▸ **Instruction**
Say how many lines include "scene", with no words around the number.

▸ **Data shown**
-----

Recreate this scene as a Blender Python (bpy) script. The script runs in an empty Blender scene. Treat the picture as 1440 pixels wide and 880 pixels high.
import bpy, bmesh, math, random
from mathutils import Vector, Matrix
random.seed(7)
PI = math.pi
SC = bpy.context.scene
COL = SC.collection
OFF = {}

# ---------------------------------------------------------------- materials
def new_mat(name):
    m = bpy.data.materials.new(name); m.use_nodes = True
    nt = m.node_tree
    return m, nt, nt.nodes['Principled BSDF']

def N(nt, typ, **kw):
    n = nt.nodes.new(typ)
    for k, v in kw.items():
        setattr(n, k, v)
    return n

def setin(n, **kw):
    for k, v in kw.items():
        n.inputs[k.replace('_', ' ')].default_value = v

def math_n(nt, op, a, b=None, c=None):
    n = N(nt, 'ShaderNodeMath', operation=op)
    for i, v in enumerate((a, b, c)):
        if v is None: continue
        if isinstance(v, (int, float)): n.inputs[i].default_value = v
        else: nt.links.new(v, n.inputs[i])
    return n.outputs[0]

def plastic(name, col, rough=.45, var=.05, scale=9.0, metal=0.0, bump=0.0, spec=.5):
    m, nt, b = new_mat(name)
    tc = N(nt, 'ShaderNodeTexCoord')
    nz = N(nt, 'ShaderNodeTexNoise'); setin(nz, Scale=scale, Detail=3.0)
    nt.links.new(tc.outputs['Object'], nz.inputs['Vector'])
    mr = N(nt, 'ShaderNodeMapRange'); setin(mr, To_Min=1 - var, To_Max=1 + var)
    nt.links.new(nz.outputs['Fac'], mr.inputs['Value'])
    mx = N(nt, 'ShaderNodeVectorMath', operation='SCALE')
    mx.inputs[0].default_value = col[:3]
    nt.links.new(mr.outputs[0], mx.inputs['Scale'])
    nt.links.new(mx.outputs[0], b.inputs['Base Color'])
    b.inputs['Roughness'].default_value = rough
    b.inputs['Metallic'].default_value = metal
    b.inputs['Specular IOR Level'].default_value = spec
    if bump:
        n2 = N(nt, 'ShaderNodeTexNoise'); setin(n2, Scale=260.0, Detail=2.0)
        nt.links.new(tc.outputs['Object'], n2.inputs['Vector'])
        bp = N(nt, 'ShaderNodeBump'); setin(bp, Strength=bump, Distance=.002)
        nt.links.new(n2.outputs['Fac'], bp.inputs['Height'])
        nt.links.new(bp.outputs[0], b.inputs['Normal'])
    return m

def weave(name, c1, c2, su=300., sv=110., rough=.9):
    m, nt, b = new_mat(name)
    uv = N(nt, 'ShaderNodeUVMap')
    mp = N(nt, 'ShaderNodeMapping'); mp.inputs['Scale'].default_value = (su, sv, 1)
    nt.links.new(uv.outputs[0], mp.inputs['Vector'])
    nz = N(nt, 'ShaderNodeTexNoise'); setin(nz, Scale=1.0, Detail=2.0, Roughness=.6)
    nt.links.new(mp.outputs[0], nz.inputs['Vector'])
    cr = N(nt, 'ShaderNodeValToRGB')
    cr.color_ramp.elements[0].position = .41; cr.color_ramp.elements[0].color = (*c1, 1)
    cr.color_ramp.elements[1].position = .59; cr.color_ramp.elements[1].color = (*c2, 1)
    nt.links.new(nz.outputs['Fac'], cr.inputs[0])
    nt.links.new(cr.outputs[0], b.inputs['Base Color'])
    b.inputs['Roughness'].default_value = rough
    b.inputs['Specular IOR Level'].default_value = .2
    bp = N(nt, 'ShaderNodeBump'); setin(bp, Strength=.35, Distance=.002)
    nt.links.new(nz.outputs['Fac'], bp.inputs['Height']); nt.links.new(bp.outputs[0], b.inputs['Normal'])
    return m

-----

▸ **Finished task**
2